In the battle of the secular with a religious way of life, in a nation still trying to find a national identity, in a country that seldom seemed to lose, where everyone hired lawyers, in a world where humility was more and more scarce, I thought of the controversy from 4 years ago when the archbishop in St. Louis who before he picked up a new portfolio in Vatican City was quoted as saying he would withhold communion from John Kerry in 2004.  I had misread a story out of Omaha this weekend that Archbishop Elden Curtis had instructed Catholics to vote for John McCain.  He did not, though it made me reflect on one event in the first half of life.  My mind had raced to an ordination which I had attended in 1986.  And I had been asked to stand next to the archbishop of Omaha as he distributed Communion or Wine, perhaps to wipe off the chalice.  Yet he never got off the altar, letting the massive number of other priests tend to the distribution.  Only after researching did I find Archbishop Elden Curtis was not the archbishop that day.

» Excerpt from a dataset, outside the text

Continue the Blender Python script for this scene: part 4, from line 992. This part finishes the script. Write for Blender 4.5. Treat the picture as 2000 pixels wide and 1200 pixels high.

It was an era before withholding communion had ever been in the press.  There were no politicians in the congregation that day of whom I was aware. 

 

This morning I had read a quote in the Sioux Falls paper about an abortion issue on their ballot, in a state where I once had lived. The writer had quoted an attorney for Norma Leah McCorvey who is best known as the legal pseudonym Jane Doe in the landmark Roe V. Wade in 1973.  I did not know until this morning that she gave birth to the baby in question, later converted in August 1995 to Catholicism, and recanted her support for abortion rights.  Despite asking for an abortion in her original suit, McCorvey gave birth to a girl who was placed for adoption.  I wonder if she had ever read any Schopenhauer. 

 

It struck me that there were a lot of people who looked with envy on Christian families, people who desired to sanctify their own relationships.  And that instruction from the Gospel, to love your enemies, was the most affective way to recruit people to the same tradition that had been passed by my parents along to me.  It was not so much an issue of withholding communion as teaching that sins were forgivable, that we are all so stupid in what we have done and what we have failed to do.  Bishops and archbishops seldom talk about withholding confession.  The irony is how few even talk about confession, in a world where humility was more and more scarce

 

Schopenhauer’s point seemed to be that healing was an ongoing process, that the second  half of life in supplying the commentary was all about the search for healing and forgiveness.  And Mr. Schopenhauer had been an atheist.